Uma das mães que obteve o direito à transferência foi a vendedora autônoma Alice Fonseca Silva Souza. Ela, que é mãe de dois filhos, um deles aluno da Escola Pe. Xisto, diz que até conseguir essa vitória passou por muitos transtornos e humilhações. De acordo com Alice, a principal preocupação da comunidade é com a insegurança, a instabilidade, e afirma não acreditar em laudos de estabilidade da barragem. “Como a gente vai acreditar em um laudo de uma mineradora que a gente vê a todo instante, a todo momento, só querendo o lucro, o lucro e o lucro. Não se preocupam com a qualidade de vida das pessoas, com o emocional, porque se preocupassem com o emocional teriam de uma certa forma dado mais apoio”, desabafa.
Até que a transferência fosse assegurada, a criança, por decisão da família, se ausentou das atividades escolares durante cinco meses, o que, segundo ela, comprometeu o aprendizado. Ela afirma ainda que o que foi acordado não foi cumprido. “Com a transferência falaram que ia ter aula, conteúdo para repor esse tempo fora da escola, só que isso não aconteceu. O que ofereceram foi um reforço, mas esse reforço não tinha nada a ver com o período fora da escola”, diz a mãe, que teve que arcar com aulas particulares. Ela conta que teve ainda problemas com o transporte escolar oferecido. “Meu filho tinha que se deslocar por uma distância maior do que a de costume para esperar o ônibus que o levava à escola”, relata Alice.

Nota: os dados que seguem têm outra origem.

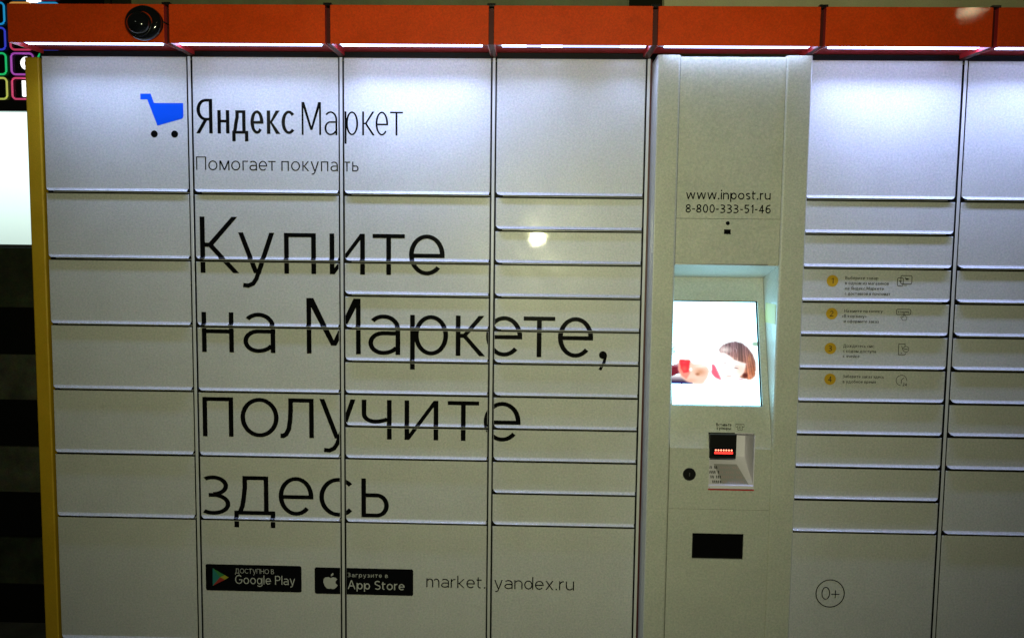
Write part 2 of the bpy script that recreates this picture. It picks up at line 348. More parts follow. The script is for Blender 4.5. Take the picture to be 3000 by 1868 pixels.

De acordo com a Secretaria de Educação de Brumadinho, todos os alunos transferidos participaram da atividade de reforço tendo a sua situação regularizada de acordo com o artigo 24 da Lei de Diretrizes e Bases da Educação (LDB) – 9.394/96. Os demais alunos continuam frequentando a instituição de ensino por desejo dos pais. Ainda de acordo com a secretaria, estudos e laudos dos órgãos responsáveis por controle de barragens apontam que o reservatório de Santa Bárbara se encontra com risco zero de rompimento, sem risco iminente.
SAIBA MAIS
O que diz a empresa
Em nota, a empresa Vallourec esclarece que a barragem Santa Bárbara “encontra-se em condições adequadas de segurança, não se inserindo em quaisquer dos níveis de emergência previstos na legislação aplicável. A estrutura é monitorada 24 horas por dia, sete dias por semana.” A Vallourec diz ainda reiterar seu “compromisso com a segurança da comunidade e com a transparência das informações e reforça que segue todos os protocolos e diretrizes do Plano de Ação de Emergência para Barragens de Mineração (PAEBM).”